**Data lines**
#####

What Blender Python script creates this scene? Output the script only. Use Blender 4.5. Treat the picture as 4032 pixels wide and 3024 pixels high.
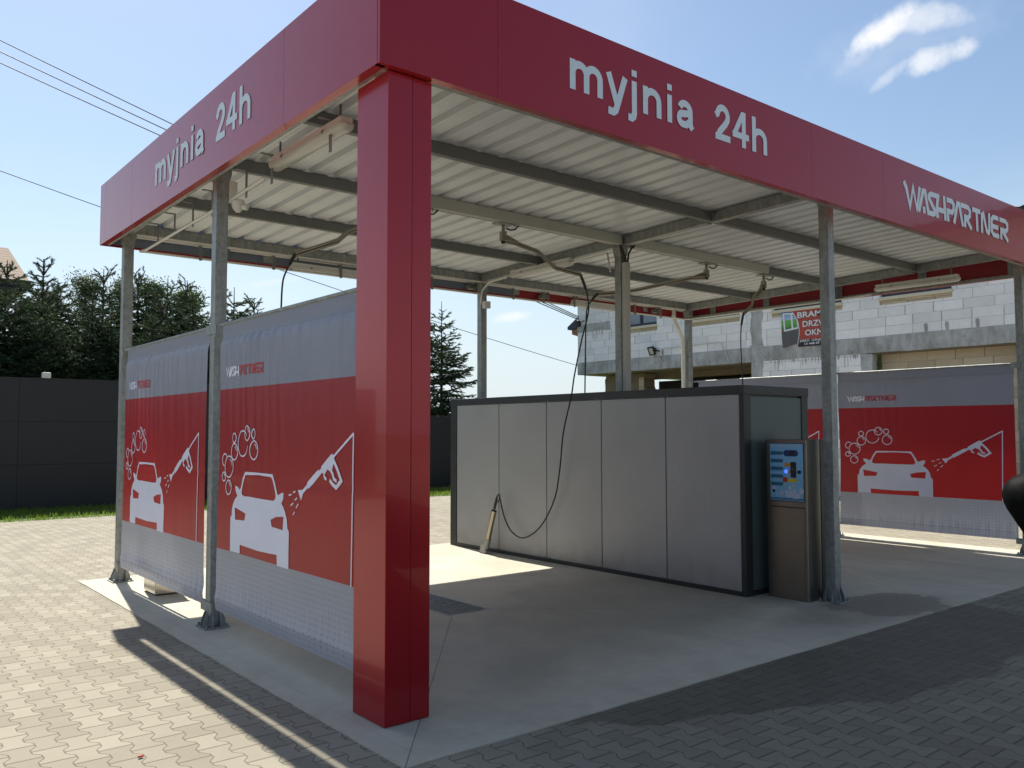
import bpy, bmesh, math, random
import numpy as np
from mathutils import Vector, Matrix
from mathutils.geometry import tessellate_polygon
R=math.radians
for o in list(bpy.data.objects): bpy.data.objects.remove(o)
scene=bpy.context.scene; COL=scene.collection

# ---------------------------------------------------------------- camera
cd=bpy.data.cameras.new('camera'); cam=bpy.data.objects.new('camera',cd); COL.objects.link(cam); scene.camera=cam
cd.sensor_width=36; cd.lens=3350.28/4032*36; cd.clip_start=.05; cd.clip_end=4000
RT=Vector((0.77471,-0.632315,-0.001388)); UP=Vector((-0.033404,-0.043118,0.998511)); FW=Vector((0.631434,0.77351,0.054526))
m=Matrix((RT,UP,-FW)).transposed().to_4x4(); m.translation=Vector((-2.2194,-3.5243,1.6)); cam.matrix_world=m
# ---------------------------------------------------------------- sky and sun
SUN_EL=R(55.0); SUN_AZ=R(9.7)          # azimuth from +Y towards +X
w=bpy.data.worlds.new('World'); scene.world=w; w.use_nodes=True
scene.view_settings.view_transform='Standard'; scene.view_settings.look='None'
scene.view_settings.exposure=0.60; scene.view_settings.gamma=1.0; scene.view_settings.use_curve_mapping=False
SKY_STRENGTH=0.089
sl=bpy.data.lights.new('sun','SUN'); sl.energy=5.0; sl.angle=R(.53); sl.color=(1,.965,.90)
sun=bpy.data.objects.new('sun',sl); COL.objects.link(sun)
sd=Vector((math.sin(SUN_AZ)*math.cos(SUN_EL),math.cos(SUN_AZ)*math.cos(SUN_EL),math.sin(SUN_EL)))
sun.rotation_euler=sd.to_track_quat('Z','Y').to_euler(); sun.location=(0,0,30)

# ---------------------------------------------------------------- node expression helper
class X:
    def __init__(s,nt,k): s.nt=nt; s.k=k
    def _b(s,o,op,rev=False,o2=None):
        n=s.nt.nodes.new('ShaderNodeMath'); n.operation=op
        a,b=(o,s) if rev else (s,o)
        for i,v in enumerate((a,b,o2)):
            if v is None: continue
            if isinstance(v,X): s.nt.links.new(v.k,n.inputs[i])
            else: n.inputs[i].default_value=v
        return X(s.nt,n.outputs[0])
    def __add__(s,o): return s._b(o,'ADD')
    __radd__=__add__
    def __sub__(s,o): return s._b(o,'SUBTRACT')
    def __rsub__(s,o): return s._b(o,'SUBTRACT',True)
    def __mul__(s,o): return s._b(o,'MULTIPLY')
    __rmul__=__mul__
    def __truediv__(s,o): return s._b(o,'DIVIDE')
    def f(s,op,*a): return s._b(a[0] if a else None,op,False,a[1] if len(a)>1 else None)
def clamp01(x): return x.f('MAXIMUM',0).f('MINIMUM',1)
def sstep(x,a,b):
    n=x.nt.nodes.new('ShaderNodeMapRange'); n.interpolation_type='SMOOTHSTEP'
    x.nt.links.new(x.k,n.inputs[0]); n.inputs[1].default_value=a; n.inputs[2].default_value=b
    return X(x.nt,n.outputs[0])
class M:
    """material builder"""
    def __init__(s,name,base=(.5,.5,.5),rough=.6,metal=0,spec=.5,**kw):
        s.m=bpy.data.materials.new(name); s.m.use_nodes=True; s.nt=s.m.node_tree; s.p=s.nt.nodes['Principled BSDF']
        s.p.inputs['Base Color'].default_value=(*base,1); s.p.inputs['Roughness'].default_value=rough
        s.p.inputs['Metallic'].default_value=metal; s.p.inputs['Specular IOR Level'].default_value=spec
        for k,v in kw.items(): s.p.inputs[k.replace('_',' ')].default_value=v
    def obj(s):
        n=s.nt.nodes.new('ShaderNodeNewGeometry'); return n.outputs['Position']
    def xyz(s,v=None):
        n=s.nt.nodes.new('ShaderNodeSeparateXYZ'); s.nt.links.new(v or s.obj(),n.inputs[0]); return [X(s.nt,o) for o in n.outputs]
    def comb(s,a,b,c):
        n=s.nt.nodes.new('ShaderNodeCombineXYZ')
        for i,v in enumerate((a,b,c)):
            if isinstance(v,X): s.nt.links.new(v.k,n.inputs[i])
            else: n.inputs[i].default_value=v
        return n.outputs[0]
    def noise(s,scale,detail=4,vec=None,rough=.55,stretch=None,dist=0):
        n=s.nt.nodes.new('ShaderNodeTexNoise'); n.inputs['Scale'].default_value=scale; n.inputs['Detail'].default_value=detail
        n.inputs['Roughness'].default_value=rough; n.inputs['Distortion'].default_value=dist
        v=vec or s.obj()
        if stretch:
            mp=s.nt.nodes.new('ShaderNodeVectorMath'); mp.operation='MULTIPLY'; s.nt.links.new(v,mp.inputs[0]); mp.inputs[1].default_value=stretch; v=mp.outputs[0]
        s.nt.links.new(v,n.inputs['Vector']); return X(s.nt,n.outputs[0])
    def white(s,vec):
        n=s.nt.nodes.new('ShaderNodeTexWhiteNoise'); s.nt.links.new(vec,n.inputs[0]); return X(s.nt,n.outputs[0])
    def mix(s,f,a,b,mode='MIX'):
        n=s.nt.nodes.new('ShaderNodeMix'); n.data_type='RGBA'; n.blend_type=mode
        if isinstance(f,X): s.nt.links.new(f.k,n.inputs[0])
        else: n.inputs[0].default_value=f
        for i,v in ((6,a),(7,b)):
            if isinstance(v,tuple): n.inputs[i].default_value=(*v,1)
            else: s.nt.links.new(v.k if isinstance(v,X) else v,n.inputs[i])
        return n.outputs[2]
    def scale(s,c,x): return s.mix(1.0,c,s.comb(x,x,x),'MULTIPLY')
    def col(s,c): s.nt.links.new(c,s.p.inputs['Base Color']); return s
    def rough(s,x): s.nt.links.new(x.k,s.p.inputs['Roughness']); return s
    def bump(s,x,dist=.01,strength=1):
        n=s.nt.nodes.new('ShaderNodeBump'); n.inputs['Distance'].default_value=dist; n.inputs['Strength'].default_value=strength
        s.nt.links.new(x.k,n.inputs['Height']); s.nt.links.new(n.outputs[0],s.p.inputs['Normal']); return s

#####

**Work to complete**
Give again, word for word, every line from the top of the data through the line with "scene=bpy.context.scene; COL=scene.collection", both ends included, and exclude the pictures.

**Output for this task**
What Blender Python script creates this scene? Output the script only. Use Blender 4.5. Treat the picture as 4032 pixels wide and 3024 pixels high.
import bpy, bmesh, math, random
import numpy as np
from mathutils import Vector, Matrix
from mathutils.geometry import tessellate_polygon
R=math.radians
for o in list(bpy.data.objects): bpy.data.objects.remove(o)
scene=bpy.context.scene; COL=scene.collection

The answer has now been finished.